A new 580,000 barrels a day refinery which started operations on 25 December should also boost profit in the coming quarters.
However, Reliance’s net profit in October-December is expected to have dropped 19.3% from the net profit excluding one-off gains reported a year ago, its first quarterly drop since late 2005, a Reuters poll showed.
“For Reliance, refining margins and volumes and pethcem margins and volumes -- all are likely to drop,” said Sanjeev Prasad, co-head of institutional equities at Kotak Institutional Equities.
“It may book significant inventory losses for the December quarter,” he said, referring to crude oil prices that fell sharply in the quarter.
Reliance’s most watched gross refining margins are likely to have fallen to $9.16 per barrel from $15.4 per barrel a year earlier as sluggish demand in the wake of global economic slowdown pushed oil prices sharply lower.
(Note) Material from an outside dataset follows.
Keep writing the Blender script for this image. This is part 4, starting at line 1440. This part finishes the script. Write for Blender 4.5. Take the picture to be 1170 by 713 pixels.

Reliance’s refining margins are significantly higher than the Asian benchmark in Dubai as its refinery can process cheaper heavy crude to produce high value products.
ONGC
State-run Oil & Natural Gas Corp is set to report a second consecutive fall in quarterly net profit on lower crude prices, and its outlook is weighed down by falling output and its costly acquisition of UK-listed Imperial Energy.
ONGC, India’s top oil producer, agreed to pay 1.3 billion pounds ($1.9 billion) for the Russia-focused Imperial when oil prices were near $130 a barrel versus current prices around $36.